In the entries, find all lines that hold the word "scene" and copy them.

Records contained in a dataset:
◆ ◆ ◆ ◆ ◆ ◆ ◆
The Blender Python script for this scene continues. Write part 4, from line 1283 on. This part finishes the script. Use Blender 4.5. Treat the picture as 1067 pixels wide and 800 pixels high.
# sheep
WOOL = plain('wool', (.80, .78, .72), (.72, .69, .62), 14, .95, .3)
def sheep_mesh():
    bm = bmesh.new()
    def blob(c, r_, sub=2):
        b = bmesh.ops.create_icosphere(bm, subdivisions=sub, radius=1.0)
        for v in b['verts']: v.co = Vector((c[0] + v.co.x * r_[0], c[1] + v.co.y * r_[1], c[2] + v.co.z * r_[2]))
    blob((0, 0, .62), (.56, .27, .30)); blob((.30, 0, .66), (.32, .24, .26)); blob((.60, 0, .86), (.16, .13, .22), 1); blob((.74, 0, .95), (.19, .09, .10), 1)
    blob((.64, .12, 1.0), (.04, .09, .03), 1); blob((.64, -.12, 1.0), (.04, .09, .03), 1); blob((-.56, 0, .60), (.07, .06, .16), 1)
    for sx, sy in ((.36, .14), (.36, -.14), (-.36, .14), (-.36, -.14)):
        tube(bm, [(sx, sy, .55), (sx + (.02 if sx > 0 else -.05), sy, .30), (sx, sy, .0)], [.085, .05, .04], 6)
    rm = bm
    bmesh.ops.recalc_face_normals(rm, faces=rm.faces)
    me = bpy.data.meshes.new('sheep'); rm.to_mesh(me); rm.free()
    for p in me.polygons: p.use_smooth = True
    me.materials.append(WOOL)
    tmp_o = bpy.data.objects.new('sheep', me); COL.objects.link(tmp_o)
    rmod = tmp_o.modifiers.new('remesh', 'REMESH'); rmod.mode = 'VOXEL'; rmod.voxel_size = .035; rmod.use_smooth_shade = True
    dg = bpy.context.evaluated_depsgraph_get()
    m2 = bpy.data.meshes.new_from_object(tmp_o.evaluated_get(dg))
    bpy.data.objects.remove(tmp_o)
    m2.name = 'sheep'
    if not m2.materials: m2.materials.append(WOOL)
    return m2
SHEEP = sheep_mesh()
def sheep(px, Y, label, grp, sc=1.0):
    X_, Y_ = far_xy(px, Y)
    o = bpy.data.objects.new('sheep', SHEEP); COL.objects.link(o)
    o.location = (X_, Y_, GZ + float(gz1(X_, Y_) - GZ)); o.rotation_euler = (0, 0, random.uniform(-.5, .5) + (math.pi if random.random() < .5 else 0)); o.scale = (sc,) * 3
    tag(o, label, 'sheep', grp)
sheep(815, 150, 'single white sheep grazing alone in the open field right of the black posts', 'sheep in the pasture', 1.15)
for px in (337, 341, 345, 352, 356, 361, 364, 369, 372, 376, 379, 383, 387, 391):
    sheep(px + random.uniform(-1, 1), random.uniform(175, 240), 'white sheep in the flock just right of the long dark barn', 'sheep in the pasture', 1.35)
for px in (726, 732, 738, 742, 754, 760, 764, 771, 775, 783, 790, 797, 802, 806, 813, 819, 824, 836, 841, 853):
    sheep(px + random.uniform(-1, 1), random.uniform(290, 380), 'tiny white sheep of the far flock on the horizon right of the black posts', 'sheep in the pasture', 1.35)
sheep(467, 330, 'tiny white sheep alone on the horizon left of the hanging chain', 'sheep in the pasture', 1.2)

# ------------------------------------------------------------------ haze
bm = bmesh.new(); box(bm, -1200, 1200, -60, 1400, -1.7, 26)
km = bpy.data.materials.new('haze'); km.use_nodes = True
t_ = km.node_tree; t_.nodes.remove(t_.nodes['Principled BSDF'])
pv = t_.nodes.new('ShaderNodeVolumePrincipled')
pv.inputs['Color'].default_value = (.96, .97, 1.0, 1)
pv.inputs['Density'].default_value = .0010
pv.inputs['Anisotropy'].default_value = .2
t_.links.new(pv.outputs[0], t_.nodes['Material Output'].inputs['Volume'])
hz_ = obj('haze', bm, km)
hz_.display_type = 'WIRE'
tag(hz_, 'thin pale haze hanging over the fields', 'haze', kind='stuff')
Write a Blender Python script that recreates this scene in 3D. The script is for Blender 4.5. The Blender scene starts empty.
◆ ◆ ◆ ◆ ◆ ◆ ◆
[SOLUTION FOR THIS EXERCISE]
The Blender Python script for this scene continues. Write part 4, from line 1283 on. This part finishes the script. Use Blender 4.5. Treat the picture as 1067 pixels wide and 800 pixels high.
Write a Blender Python script that recreates this scene in 3D. The script is for Blender 4.5. The Blender scene starts empty.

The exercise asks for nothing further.